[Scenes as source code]
- - - - -

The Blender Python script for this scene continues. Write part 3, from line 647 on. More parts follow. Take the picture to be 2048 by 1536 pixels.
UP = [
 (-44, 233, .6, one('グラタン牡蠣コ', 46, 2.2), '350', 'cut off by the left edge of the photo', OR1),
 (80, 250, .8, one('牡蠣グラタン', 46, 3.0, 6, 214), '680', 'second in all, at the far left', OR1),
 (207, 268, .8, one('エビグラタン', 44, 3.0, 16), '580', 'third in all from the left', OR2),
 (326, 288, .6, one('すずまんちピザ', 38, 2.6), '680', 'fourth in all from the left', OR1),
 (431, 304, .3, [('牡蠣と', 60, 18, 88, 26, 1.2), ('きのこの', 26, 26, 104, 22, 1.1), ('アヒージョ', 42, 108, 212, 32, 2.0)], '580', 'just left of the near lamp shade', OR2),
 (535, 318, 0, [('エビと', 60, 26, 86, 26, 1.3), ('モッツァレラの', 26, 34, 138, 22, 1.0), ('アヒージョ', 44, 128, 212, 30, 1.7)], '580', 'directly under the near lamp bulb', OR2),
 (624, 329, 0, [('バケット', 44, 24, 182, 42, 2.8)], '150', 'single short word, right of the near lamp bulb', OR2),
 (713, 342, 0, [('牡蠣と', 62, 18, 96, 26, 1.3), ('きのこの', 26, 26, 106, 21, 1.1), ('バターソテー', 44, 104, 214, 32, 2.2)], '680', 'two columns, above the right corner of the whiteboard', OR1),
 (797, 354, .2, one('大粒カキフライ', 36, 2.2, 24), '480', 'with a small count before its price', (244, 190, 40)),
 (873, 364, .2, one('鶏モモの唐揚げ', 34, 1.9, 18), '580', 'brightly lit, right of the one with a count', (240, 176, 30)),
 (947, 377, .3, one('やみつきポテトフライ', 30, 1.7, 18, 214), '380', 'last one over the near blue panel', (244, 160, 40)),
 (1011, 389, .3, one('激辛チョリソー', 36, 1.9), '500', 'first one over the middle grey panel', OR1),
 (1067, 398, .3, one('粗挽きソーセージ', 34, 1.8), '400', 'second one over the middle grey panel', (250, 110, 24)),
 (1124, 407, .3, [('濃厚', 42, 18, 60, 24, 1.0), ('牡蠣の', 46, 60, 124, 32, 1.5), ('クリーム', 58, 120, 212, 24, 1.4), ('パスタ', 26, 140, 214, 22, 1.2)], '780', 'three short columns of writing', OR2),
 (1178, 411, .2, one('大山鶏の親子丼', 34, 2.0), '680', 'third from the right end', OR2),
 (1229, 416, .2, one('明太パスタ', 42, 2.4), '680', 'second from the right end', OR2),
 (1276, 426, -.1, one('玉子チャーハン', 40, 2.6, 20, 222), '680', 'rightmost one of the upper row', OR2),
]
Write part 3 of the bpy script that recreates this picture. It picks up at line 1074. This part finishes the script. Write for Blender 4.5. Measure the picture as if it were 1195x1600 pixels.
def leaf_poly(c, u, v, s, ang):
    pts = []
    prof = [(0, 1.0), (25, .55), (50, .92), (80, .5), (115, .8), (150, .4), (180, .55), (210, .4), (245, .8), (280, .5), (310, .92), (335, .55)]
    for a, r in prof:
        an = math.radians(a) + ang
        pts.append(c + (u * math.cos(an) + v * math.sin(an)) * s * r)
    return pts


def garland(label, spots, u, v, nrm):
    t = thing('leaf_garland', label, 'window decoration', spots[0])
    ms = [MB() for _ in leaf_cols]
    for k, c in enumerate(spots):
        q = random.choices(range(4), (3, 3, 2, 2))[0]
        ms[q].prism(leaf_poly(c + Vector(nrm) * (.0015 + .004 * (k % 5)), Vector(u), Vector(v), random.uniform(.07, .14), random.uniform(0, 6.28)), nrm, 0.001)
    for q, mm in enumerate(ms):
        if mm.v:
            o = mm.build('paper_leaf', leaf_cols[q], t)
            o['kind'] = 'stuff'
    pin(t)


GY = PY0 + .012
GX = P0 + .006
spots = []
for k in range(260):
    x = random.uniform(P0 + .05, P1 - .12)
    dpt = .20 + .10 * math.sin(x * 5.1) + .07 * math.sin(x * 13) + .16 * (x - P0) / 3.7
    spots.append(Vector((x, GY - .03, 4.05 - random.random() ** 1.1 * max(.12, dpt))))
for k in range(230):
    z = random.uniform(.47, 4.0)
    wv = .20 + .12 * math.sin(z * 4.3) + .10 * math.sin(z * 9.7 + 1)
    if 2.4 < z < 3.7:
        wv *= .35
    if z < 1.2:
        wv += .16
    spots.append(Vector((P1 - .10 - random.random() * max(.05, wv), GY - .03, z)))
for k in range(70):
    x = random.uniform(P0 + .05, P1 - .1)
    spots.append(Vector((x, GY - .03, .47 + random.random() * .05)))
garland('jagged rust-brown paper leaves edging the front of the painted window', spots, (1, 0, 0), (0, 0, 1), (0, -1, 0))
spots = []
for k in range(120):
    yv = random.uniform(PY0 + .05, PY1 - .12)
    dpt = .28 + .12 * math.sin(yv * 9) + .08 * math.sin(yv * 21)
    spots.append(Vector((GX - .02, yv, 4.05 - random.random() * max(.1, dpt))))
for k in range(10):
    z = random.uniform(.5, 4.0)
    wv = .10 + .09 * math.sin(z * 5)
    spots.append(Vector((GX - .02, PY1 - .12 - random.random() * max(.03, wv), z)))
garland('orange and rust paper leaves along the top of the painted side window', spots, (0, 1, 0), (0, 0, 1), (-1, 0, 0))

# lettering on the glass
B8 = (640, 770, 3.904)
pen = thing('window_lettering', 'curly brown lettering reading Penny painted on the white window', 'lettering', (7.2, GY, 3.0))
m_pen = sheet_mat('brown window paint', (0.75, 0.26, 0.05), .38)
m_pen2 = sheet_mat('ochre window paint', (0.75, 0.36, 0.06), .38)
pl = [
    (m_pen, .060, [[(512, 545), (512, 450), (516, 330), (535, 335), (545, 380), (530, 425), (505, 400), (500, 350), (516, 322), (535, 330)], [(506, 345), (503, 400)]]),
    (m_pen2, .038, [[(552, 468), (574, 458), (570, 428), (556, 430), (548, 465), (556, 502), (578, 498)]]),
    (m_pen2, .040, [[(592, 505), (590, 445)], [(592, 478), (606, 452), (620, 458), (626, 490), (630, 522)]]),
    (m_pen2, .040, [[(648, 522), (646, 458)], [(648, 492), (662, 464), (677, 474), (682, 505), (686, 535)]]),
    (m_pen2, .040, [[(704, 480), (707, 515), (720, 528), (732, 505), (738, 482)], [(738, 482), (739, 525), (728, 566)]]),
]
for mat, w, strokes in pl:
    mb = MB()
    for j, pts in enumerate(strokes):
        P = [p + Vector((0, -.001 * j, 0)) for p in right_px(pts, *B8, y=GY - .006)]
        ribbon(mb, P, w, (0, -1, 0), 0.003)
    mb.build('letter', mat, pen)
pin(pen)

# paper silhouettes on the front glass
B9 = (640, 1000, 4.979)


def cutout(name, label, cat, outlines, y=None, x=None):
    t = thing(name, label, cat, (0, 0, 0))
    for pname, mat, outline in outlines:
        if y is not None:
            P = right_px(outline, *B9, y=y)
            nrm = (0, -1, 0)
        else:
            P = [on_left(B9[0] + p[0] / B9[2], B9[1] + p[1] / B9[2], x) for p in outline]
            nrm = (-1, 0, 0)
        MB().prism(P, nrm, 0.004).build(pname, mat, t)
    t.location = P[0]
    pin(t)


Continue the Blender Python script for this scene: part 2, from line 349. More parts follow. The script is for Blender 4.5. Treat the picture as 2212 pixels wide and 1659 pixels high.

- - - - -

* **What you are asked to do**: Please set down the whole listing above without altering a single line.

* **Complete response**:
The Blender Python script for this scene continues. Write part 3, from line 647 on. More parts follow. Take the picture to be 2048 by 1536 pixels.
UP = [
 (-44, 233, .6, one('グラタン牡蠣コ', 46, 2.2), '350', 'cut off by the left edge of the photo', OR1),
 (80, 250, .8, one('牡蠣グラタン', 46, 3.0, 6, 214), '680', 'second in all, at the far left', OR1),
 (207, 268, .8, one('エビグラタン', 44, 3.0, 16), '580', 'third in all from the left', OR2),
 (326, 288, .6, one('すずまんちピザ', 38, 2.6), '680', 'fourth in all from the left', OR1),
 (431, 304, .3, [('牡蠣と', 60, 18, 88, 26, 1.2), ('きのこの', 26, 26, 104, 22, 1.1), ('アヒージョ', 42, 108, 212, 32, 2.0)], '580', 'just left of the near lamp shade', OR2),
 (535, 318, 0, [('エビと', 60, 26, 86, 26, 1.3), ('モッツァレラの', 26, 34, 138, 22, 1.0), ('アヒージョ', 44, 128, 212, 30, 1.7)], '580', 'directly under the near lamp bulb', OR2),
 (624, 329, 0, [('バケット', 44, 24, 182, 42, 2.8)], '150', 'single short word, right of the near lamp bulb', OR2),
 (713, 342, 0, [('牡蠣と', 62, 18, 96, 26, 1.3), ('きのこの', 26, 26, 106, 21, 1.1), ('バターソテー', 44, 104, 214, 32, 2.2)], '680', 'two columns, above the right corner of the whiteboard', OR1),
 (797, 354, .2, one('大粒カキフライ', 36, 2.2, 24), '480', 'with a small count before its price', (244, 190, 40)),
 (873, 364, .2, one('鶏モモの唐揚げ', 34, 1.9, 18), '580', 'brightly lit, right of the one with a count', (240, 176, 30)),
 (947, 377, .3, one('やみつきポテトフライ', 30, 1.7, 18, 214), '380', 'last one over the near blue panel', (244, 160, 40)),
 (1011, 389, .3, one('激辛チョリソー', 36, 1.9), '500', 'first one over the middle grey panel', OR1),
 (1067, 398, .3, one('粗挽きソーセージ', 34, 1.8), '400', 'second one over the middle grey panel', (250, 110, 24)),
 (1124, 407, .3, [('濃厚', 42, 18, 60, 24, 1.0), ('牡蠣の', 46, 60, 124, 32, 1.5), ('クリーム', 58, 120, 212, 24, 1.4), ('パスタ', 26, 140, 214, 22, 1.2)], '780', 'three short columns of writing', OR2),
 (1178, 411, .2, one('大山鶏の親子丼', 34, 2.0), '680', 'third from the right end', OR2),
 (1229, 416, .2, one('明太パスタ', 42, 2.4), '680', 'second from the right end', OR2),
 (1276, 426, -.1, one('玉子チャーハン', 40, 2.6, 20, 222), '680', 'rightmost one of the upper row', OR2),
]
Write part 3 of the bpy script that recreates this picture. It picks up at line 1074. This part finishes the script. Write for Blender 4.5. Measure the picture as if it were 1195x1600 pixels.
def leaf_poly(c, u, v, s, ang):
    pts = []
    prof = [(0, 1.0), (25, .55), (50, .92), (80, .5), (115, .8), (150, .4), (180, .55), (210, .4), (245, .8), (280, .5), (310, .92), (335, .55)]
    for a, r in prof:
        an = math.radians(a) + ang
        pts.append(c + (u * math.cos(an) + v * math.sin(an)) * s * r)
    return pts


def garland(label, spots, u, v, nrm):
    t = thing('leaf_garland', label, 'window decoration', spots[0])
    ms = [MB() for _ in leaf_cols]
    for k, c in enumerate(spots):
        q = random.choices(range(4), (3, 3, 2, 2))[0]
        ms[q].prism(leaf_poly(c + Vector(nrm) * (.0015 + .004 * (k % 5)), Vector(u), Vector(v), random.uniform(.07, .14), random.uniform(0, 6.28)), nrm, 0.001)
    for q, mm in enumerate(ms):
        if mm.v:
            o = mm.build('paper_leaf', leaf_cols[q], t)
            o['kind'] = 'stuff'
    pin(t)


GY = PY0 + .012
GX = P0 + .006
spots = []
for k in range(260):
    x = random.uniform(P0 + .05, P1 - .12)
    dpt = .20 + .10 * math.sin(x * 5.1) + .07 * math.sin(x * 13) + .16 * (x - P0) / 3.7
    spots.append(Vector((x, GY - .03, 4.05 - random.random() ** 1.1 * max(.12, dpt))))
for k in range(230):
    z = random.uniform(.47, 4.0)
    wv = .20 + .12 * math.sin(z * 4.3) + .10 * math.sin(z * 9.7 + 1)
    if 2.4 < z < 3.7:
        wv *= .35
    if z < 1.2:
        wv += .16
    spots.append(Vector((P1 - .10 - random.random() * max(.05, wv), GY - .03, z)))
for k in range(70):
    x = random.uniform(P0 + .05, P1 - .1)
    spots.append(Vector((x, GY - .03, .47 + random.random() * .05)))
garland('jagged rust-brown paper leaves edging the front of the painted window', spots, (1, 0, 0), (0, 0, 1), (0, -1, 0))
spots = []
for k in range(120):
    yv = random.uniform(PY0 + .05, PY1 - .12)
    dpt = .28 + .12 * math.sin(yv * 9) + .08 * math.sin(yv * 21)
    spots.append(Vector((GX - .02, yv, 4.05 - random.random() * max(.1, dpt))))
for k in range(10):
    z = random.uniform(.5, 4.0)
    wv = .10 + .09 * math.sin(z * 5)
    spots.append(Vector((GX - .02, PY1 - .12 - random.random() * max(.03, wv), z)))
garland('orange and rust paper leaves along the top of the painted side window', spots, (0, 1, 0), (0, 0, 1), (-1, 0, 0))

# lettering on the glass
B8 = (640, 770, 3.904)
pen = thing('window_lettering', 'curly brown lettering reading Penny painted on the white window', 'lettering', (7.2, GY, 3.0))
m_pen = sheet_mat('brown window paint', (0.75, 0.26, 0.05), .38)
m_pen2 = sheet_mat('ochre window paint', (0.75, 0.36, 0.06), .38)
pl = [
    (m_pen, .060, [[(512, 545), (512, 450), (516, 330), (535, 335), (545, 380), (530, 425), (505, 400), (500, 350), (516, 322), (535, 330)], [(506, 345), (503, 400)]]),
    (m_pen2, .038, [[(552, 468), (574, 458), (570, 428), (556, 430), (548, 465), (556, 502), (578, 498)]]),
    (m_pen2, .040, [[(592, 505), (590, 445)], [(592, 478), (606, 452), (620, 458), (626, 490), (630, 522)]]),
    (m_pen2, .040, [[(648, 522), (646, 458)], [(648, 492), (662, 464), (677, 474), (682, 505), (686, 535)]]),
    (m_pen2, .040, [[(704, 480), (707, 515), (720, 528), (732, 505), (738, 482)], [(738, 482), (739, 525), (728, 566)]]),
]
for mat, w, strokes in pl:
    mb = MB()
    for j, pts in enumerate(strokes):
        P = [p + Vector((0, -.001 * j, 0)) for p in right_px(pts, *B8, y=GY - .006)]
        ribbon(mb, P, w, (0, -1, 0), 0.003)
    mb.build('letter', mat, pen)
pin(pen)

# paper silhouettes on the front glass
B9 = (640, 1000, 4.979)


def cutout(name, label, cat, outlines, y=None, x=None):
    t = thing(name, label, cat, (0, 0, 0))
    for pname, mat, outline in outlines:
        if y is not None:
            P = right_px(outline, *B9, y=y)
            nrm = (0, -1, 0)
        else:
            P = [on_left(B9[0] + p[0] / B9[2], B9[1] + p[1] / B9[2], x) for p in outline]
            nrm = (-1, 0, 0)
        MB().prism(P, nrm, 0.004).build(pname, mat, t)
    t.location = P[0]
    pin(t)


Continue the Blender Python script for this scene: part 2, from line 349. More parts follow. The script is for Blender 4.5. Treat the picture as 2212 pixels wide and 1659 pixels high.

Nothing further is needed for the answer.